Faculty members and students at Ventura College shared their desires through canvas to actual still life in “One Book, One Campus IV” which showed from Oct. 2 – Nov. 4.
Ventura College’s New Media Gallery was full of pictures, most for sale, made from chalk, paint and oil on canvas. Set up in the middle of the room was 4-D sculptures as well as a real collection of potatoes all of which represented a form of desire to the content of the artist.
“This reminds me of the story of the forbidden fruit with Adam and Eve,” said Jessica Franklin, 19-year-old music major at Ventura College. “The art made me think about what’s desirably beautiful to me.”
The entire exhibit was inspired by Michael Pollan’s novel, “The Botany of Desire.”

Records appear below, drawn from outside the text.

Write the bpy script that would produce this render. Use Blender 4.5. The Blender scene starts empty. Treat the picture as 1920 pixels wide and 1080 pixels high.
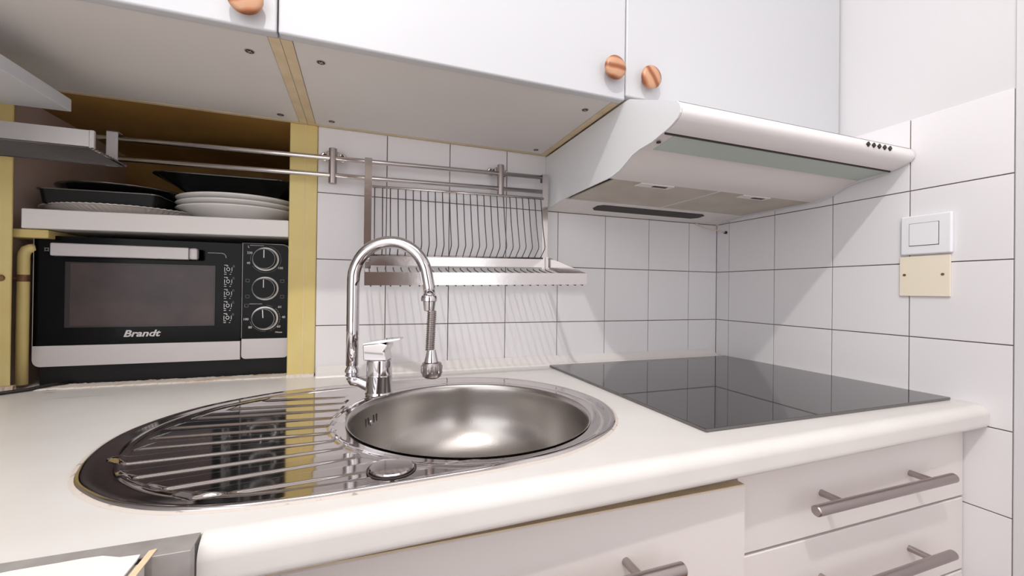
import bpy, bmesh, math, random
from mathutils import Vector, Matrix
random.seed(7)
PI = math.pi
scn = bpy.context.scene
COL = scn.collection

# ------------------------------------------------------------------ camera
cam_d = bpy.data.cameras.new('camera'); cam = bpy.data.objects.new('camera', cam_d); COL.objects.link(cam)
cam_d.sensor_width = 36.0; cam_d.lens = 14.6604; cam_d.clip_start = 0.01; cam_d.clip_end = 50
_f = Vector((0.33949117, 0.9405973, 0.00473992)); _r = Vector((0.94051561, -0.33952416, 0.01239845)); _u = Vector((-0.01327127, -0.00024881, 0.9999119))
cam.matrix_world = Matrix(((_r.x, _u.x, -_f.x, -1.0633), (_r.y, _u.y, -_f.y, -1.02936), (_r.z, _u.z, -_f.z, 1.09756), (0, 0, 0, 1)))
scn.camera = cam
# ------------------------------------------------------------------ world, lamps, exposure
scn.view_settings.view_transform = 'Standard'; scn.view_settings.look = 'None'
scn.view_settings.gamma = 1.0; scn.view_settings.use_curve_mapping = False
scn.view_settings.exposure = 0.03
w = bpy.data.worlds.new('world'); scn.world = w; w.use_nodes = True
w.node_tree.nodes['Background'].inputs[0].default_value = (0.97, 0.975, 1.0, 1)
w.node_tree.nodes['Background'].inputs[1].default_value = 2.1
ld = bpy.data.lights.new('ceiling_bulb', 'AREA'); ld.shape = 'DISK'; ld.size = 0.06; ld.energy = 15; ld.color = (1.0, 0.965, 0.92)
lo = bpy.data.objects.new('ceiling_bulb', ld); COL.objects.link(lo); lo.location = (-1.2, -1.356, 2.47)
lf = bpy.data.lights.new('overhead_fill', 'AREA'); lf.shape = 'RECTANGLE'; lf.size = 1.6; lf.size_y = 0.8; lf.energy = 7; lf.color = (1.0, 0.98, 0.96)  # soft overhead fill added to lift the worktop, not a known fixture
lfo = bpy.data.objects.new('overhead_fill', lf); COL.objects.link(lfo); lfo.location = (-1.05, -1.10, 2.585)

# ------------------------------------------------------------------ materials
def lin(c):
    return tuple(((x/255)/12.92 if x/255 <= 0.04045 else (((x/255)+0.055)/1.055)**2.4) for x in c)
MATS = {}
def mat(name, rgb, rough=0.5, metal=0.0, spec=0.5, var=0.0, vscale=8.0, rgb2=None, bump=0.0, bscale=60.0, coat=0.0, aniso=0.0, emit=None, trans=0.0, stretch=None, detail=4.0, thr=None):
    m = bpy.data.materials.new(name); m.use_nodes = True
    nt = m.node_tree; n = nt.nodes; l = nt.links
    b = n['Principled BSDF']
    c = lin(rgb) + (1,)
    b.inputs['Base Color'].default_value = c
    b.inputs['Roughness'].default_value = rough
    b.inputs['Metallic'].default_value = metal
    b.inputs['Specular IOR Level'].default_value = spec
    b.inputs['Coat Weight'].default_value = coat
    b.inputs['Anisotropic'].default_value = aniso
    b.inputs['Transmission Weight'].default_value = trans
    tc = n.new('ShaderNodeTexCoord'); mp = n.new('ShaderNodeMapping'); l.new(tc.outputs['Object'], mp.inputs[0])
    if stretch: mp.inputs['Scale'].default_value = stretch
    if var > 0 or rgb2:
        nz = n.new('ShaderNodeTexNoise'); nz.inputs['Scale'].default_value = vscale; nz.inputs['Detail'].default_value = detail
        l.new(mp.outputs[0], nz.inputs['Vector'])
        mx = n.new('ShaderNodeMix'); mx.data_type = 'RGBA'
        mx.inputs[6].default_value = c
        c2 = (lin(rgb2) + (1,)) if rgb2 else tuple(max(0, v*(1-var)) for v in c[:3]) + (1,)
        mx.inputs[7].default_value = c2
        rp = n.new('ShaderNodeValToRGB')
        lo_, hi_ = thr if thr else (0.3, 0.75)
        rp.color_ramp.elements[0].position = lo_; rp.color_ramp.elements[1].position = hi_
        l.new(nz.outputs['Fac'], rp.inputs[0]); l.new(rp.outputs[0], mx.inputs[0]); l.new(mx.outputs[2], b.inputs['Base Color'])
    if bump > 0:
        nb = n.new('ShaderNodeTexNoise'); nb.inputs['Scale'].default_value = bscale; nb.inputs['Detail'].default_value = 3
        l.new(mp.outputs[0], nb.inputs['Vector'])
        bp = n.new('ShaderNodeBump'); bp.inputs['Strength'].default_value = bump; bp.inputs['Distance'].default_value = 0.002
        l.new(nb.outputs['Fac'], bp.inputs['Height']); l.new(bp.outputs[0], b.inputs['Normal'])
    if emit:
        b.inputs['Emission Color'].default_value = lin(emit) + (1,); b.inputs['Emission Strength'].default_value = 1
    MATS[name] = m
    return m
tile_m = mat('glazed_tile', (234, 231, 233), 0.16, bump=0.03, bscale=14, var=0.03, vscale=3)
grout_m = mat('grout', (118, 100, 92), 0.9, var=0.35, vscale=40)
plaster_m = mat('painted_plaster', (218, 216, 218), 0.7, bump=0.08, bscale=120)
ceil_m = mat('ceiling_paint', (235, 232, 230), 0.8)
floor_m = mat('floor_tile', (150, 112, 92), 0.4, rgb2=(128, 90, 70), vscale=3, stretch=(1, 6, 1))
yellow_m = mat('yellow_paint', (224, 206, 142), 0.55, rgb2=(208, 182, 110), vscale=5, bump=0.25, bscale=30)
ochre_m = mat('ochre_paint', (178, 138, 72), 0.6, rgb2=(140, 98, 48), vscale=6, bump=0.2, bscale=20)
brown_m = mat('brown_paint', (104, 66, 46), 0.65, rgb2=(78, 46, 32), vscale=5)
niche_m = mat('niche_plaster', (206, 184, 176), 0.7, rgb2=(186, 152, 120), vscale=4, bump=0.2, bscale=25)
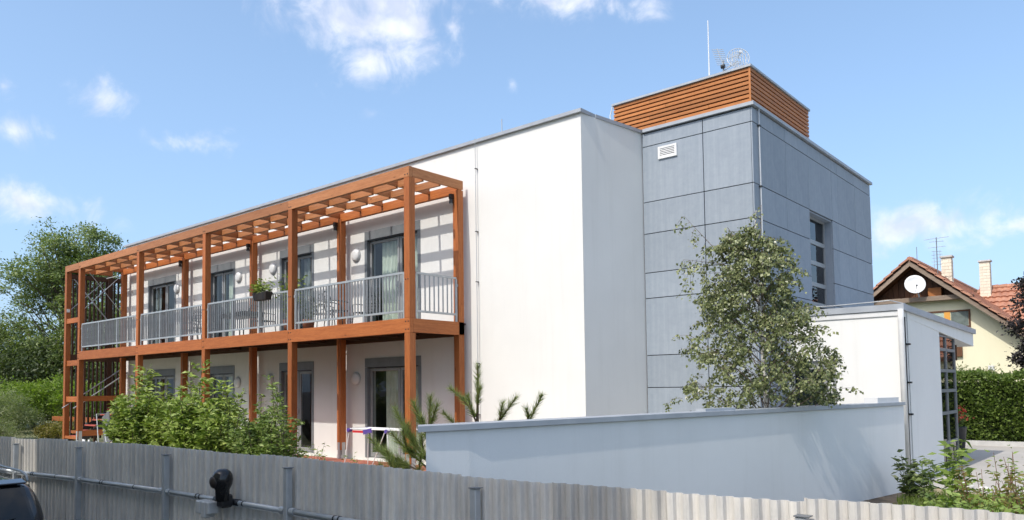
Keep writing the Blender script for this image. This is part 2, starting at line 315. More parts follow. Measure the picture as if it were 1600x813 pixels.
# ------------------------------------------------------------------ mesh helpers
class MB:
    def __init__(s): s.v = []; s.f = []
    def quad(s, *p):
        i = len(s.v); s.v += [tuple(q) for q in p]; s.f.append(tuple(range(i, i + len(p)))); return s
    def box(s, x0, x1, y0, y1, z0, z1):
        return s.hexa([(x0, y0, z0), (x1, y0, z0), (x1, y1, z0), (x0, y1, z0), (x0, y0, z1), (x1, y0, z1), (x1, y1, z1), (x0, y1, z1)])
    def hexa(s, p):
        i = len(s.v); s.v += [tuple(q) for q in p]
        for f in ((0, 3, 2, 1), (4, 5, 6, 7), (0, 1, 5, 4), (1, 2, 6, 5), (2, 3, 7, 6), (3, 0, 4, 7)): s.f.append(tuple(i + k for k in f))
        return s
    def prism(s, poly, axis, a, b):       # poly: 2-D points in the two other axes (cyclic order), extruded along axis
        def P(u, v, w):
            return {0: (w, u, v), 1: (u, w, v), 2: (u, v, w)}[axis]
        i = len(s.v); n = len(poly)
        s.v += [P(u, v, a) for u, v in poly] + [P(u, v, b) for u, v in poly]
        s.f.append(tuple(i + k for k in range(n))[::-1]); s.f.append(tuple(i + n + k for k in range(n)))
        for k in range(n): s.f.append((i + k, i + (k + 1) % n, i + n + (k + 1) % n, i + n + k))
        return s
    def bar(s, a, b, w, h, up=(0, 0, 1)):
        a = Vector(a); b = Vector(b); d = (b - a).normalized(); u = Vector(up)
        if abs(d.dot(u)) > .98: u = Vector((0, 1, 0))
        r = d.cross(u).normalized(); u = r.cross(d)
        p = [c + r * (sx * w / 2) + u * (sz * h / 2) for c in (a, b) for sx, sz in ((-1, -1), (1, -1), (1, 1), (-1, 1))]
        i = len(s.v); s.v += [tuple(q) for q in p]
        for f in ((0, 1, 2, 3), (7, 6, 5, 4), (0, 4, 5, 1), (1, 5, 6, 2), (2, 6, 7, 3), (3, 7, 4, 0)): s.f.append(tuple(i + k for k in f))
        return s
    def tube(s, pts, r, n=8, cap=True):
        pts = [Vector(p) for p in pts]; rs = r if isinstance(r, (list, tuple)) else [r] * len(pts)
        i = len(s.v); ref = None
        for k, p in enumerate(pts):
            d = (pts[min(k + 1, len(pts) - 1)] - pts[max(k - 1, 0)])
            d = d.normalized() if d.length > 1e-9 else Vector((0, 0, 1))
            if ref is None:
                ref = Vector((0, 0, 1)) if abs(d.z) < .9 else Vector((1, 0, 0))
            a = d.cross(ref).normalized(); b = a.cross(d); ref = b if abs(b.dot(d)) < .9 else ref
            for q in range(n):
                t_ = 2 * math.pi * q / n
                s.v.append(tuple(p + (a * math.cos(t_) + b * math.sin(t_)) * rs[k]))
        for k in range(len(pts) - 1):
            for q in range(n):
                s.f.append((i + k * n + q, i + k * n + (q + 1) % n, i + (k + 1) * n + (q + 1) % n, i + (k + 1) * n + q))
        if cap:
            s.f.append(tuple(i + q for q in range(n))[::-1]); e = i + (len(pts) - 1) * n; s.f.append(tuple(e + q for q in range(n)))
        return s
    def lathe(s, prof, c, n=20, axis=(0, 0, 1)):      # prof: (radius, height) along axis
        ax = Vector(axis).normalized(); a = ax.orthogonal().normalized(); b = ax.cross(a); c = Vector(c); i = len(s.v)
        for r_, h in prof:
            for q in range(n):
                t_ = 2 * math.pi * q / n
                s.v.append(tuple(c + ax * h + (a * math.cos(t_) + b * math.sin(t_)) * r_))
        for k in range(len(prof) - 1):
            for q in range(n):
                s.f.append((i + k * n + q, i + k * n + (q + 1) % n, i + (k + 1) * n + (q + 1) % n, i + (k + 1) * n + q))
        s.f.append(tuple(i + q for q in range(n))[::-1]); e = i + (len(prof) - 1) * n; s.f.append(tuple(e + q for q in range(n)))
        return s
    def build(s, name, mat, parent=None, smooth=False, bevel=0, origin=None):
        """world-space vertices -> one object; its coordinates are taken relative to the thing it belongs to"""
        base = root_loc(parent) if parent else Vector((0, 0, 0))
        o_ = Vector(origin) if origin is not None else base
        me = bpy.data.meshes.new(name)
        me.from_pydata([(x - o_.x, y - o_.y, z - o_.z) for x, y, z in s.v], [], s.f)
        me.materials.append(MATS[mat]); me.update()
        if smooth:
            me.shade_smooth()
        ob = bpy.data.objects.new(name, me); COL.objects.link(ob)
        ob.location = o_ - base
        if parent: ob.parent = parent
        if bevel:
            md = ob.modifiers.new('bevel', 'BEVEL'); md.width = bevel; md.segments = 1; md.limit_method = 'ANGLE'
        return ob
def root_loc(o):
    l = Vector((0, 0, 0))
    while o: l = l + o.location; o = o.parent
    return l
def tag(o, label=None, cat=None, group=None, kind=None):
    if label: o['label'] = label
    if cat: o['category'] = cat
    if group: o['group'] = group
    if kind: o['kind'] = kind
    return o
def thing(name, label, cat, loc=(0, 0, 0), group=None):
    o = bpy.data.objects.new(name, None); COL.objects.link(o); o.location = loc; o.empty_display_size = .2
    return tag(o, label, cat, group)
def kids(o): return [c for c in o.children]
def copy_tree(o, parent=None):
    c = o.copy(); COL.objects.link(c)
    if parent: c.parent = parent
    for ch in kids(o): copy_tree(ch, c)
    return c
def inst(o, dloc):                  # a second piece sharing mesh data, moved by dloc
    c = o.copy(); COL.objects.link(c); c.location = o.location + Vector(dloc); return c
def box(name, mat, parent, *b, bevel=0): return MB().box(*b).build(name, mat, parent, bevel=bevel)
def structure(name, mb, mat):
    return tag(mb.build(name, mat), kind='structure')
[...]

Pollan’s website explains how in the book, he demonstrates how people and domesticated plants have formed a similarly reciprocal relationship. He shows how the four fundamental human desires – sweetness, beauty, intoxication and control, links together with the plants that satisfy them – the apple, the tulip, marijuana and the potato.
“My favorite was the sculpture of the man with his organs coming out,” said Jerome Washington, Associated Students of Ventura College treasurer, inquiring on artist Gary Rodriguez’s sculpture of a man lying on his side titled “Unknown.”
The art at Ventura College illustrates how the plants have evolved to satisfy humankind’s most basic yearnings.
“And just as we’ve benefited from these plants, we have also done well by them,” said Pollan on his website. “So who is really domesticating whom?”